In 1834 Dost Mohammad defeated an invasion by ex-shah Shuja, but his absence from Kabul gave the Sikhs the opportunity to expand westward. The forces of Ranjit Singh occupied Peshawar and moved from there into territory ruled directly by Kabul. In 1836 Dost Mohammad’s forces, under the command of his son, defeated the Sikhs at Jamrud, a post some 15 kilometers west of Peshawar. The Afghan leader, however, did not follow up this triumph by retaking Peshawar. Instead, Dost Mohammad decided to contact the British directly for help in dealing with the Sikhs. In the spring of 1836 he wrote the new governor general of India, Lord Auckland, a letter of congratulations and asked his advice on dealing with the Sikhs. Just as Dost Mohammad’s letter formally set the stage for British intervention in Afghanistan, so also did Lord Auckland’s reply foreshadow the duplicitous policy of the British in dealing with the Afghans. Auckland responded that he would send a commercial mission to Kabul and stated that “it is not the practice of the British Government to interfere with the affairs of other independent states.” In fact, at the heart of the Great Game lay the willingness of Britain and Russia to subdue, subvert, or subjugate the small independent states that lay between them.

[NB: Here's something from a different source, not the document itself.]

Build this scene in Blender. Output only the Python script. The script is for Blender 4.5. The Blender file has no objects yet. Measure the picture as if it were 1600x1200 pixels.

With Great Britain and Russia maneuverings for influence in Afghanistan, Dost Mohammad was forced to balance his nation between the two great powers. He also sought to recover territory lost from the central government's control during the civil war. The British, feeling that Dost Mohammad was either hostile to them or unable to resist Russian penetration, moved to take a direct role in Afghan affairs. First they negotiated unsatisfactorily with Dost Mohammad, and then they gave military support to an exiled Afghan ruler, Shah Shuja. In 1839 they tried to use British troops to place Shah Shuja on the throne at the capital in Kabul; this action resulted in the First Anglo-Afghan War (1839-42). Dost Mohammad surrendered to British forces following the capture of his family in 1840.
The position of Shah Shuja and the British forces in Kabul, however, deteriorated rapidly. Shah Shuja was killed in a rebellion, and British troops were massacred as they attempted to retreat from the city. After the British departed in 1843, Dost Mohammad was restored to the throne. He then tried with some success to regain control of outlying sections of the country. He also reached an accommodation with the British, signing treaties of friendship in 1855 and 1857. In June 1863 his forces, under the command of his son-in-law, captured the city of Herat, and Dost Mohammad died there a few days later.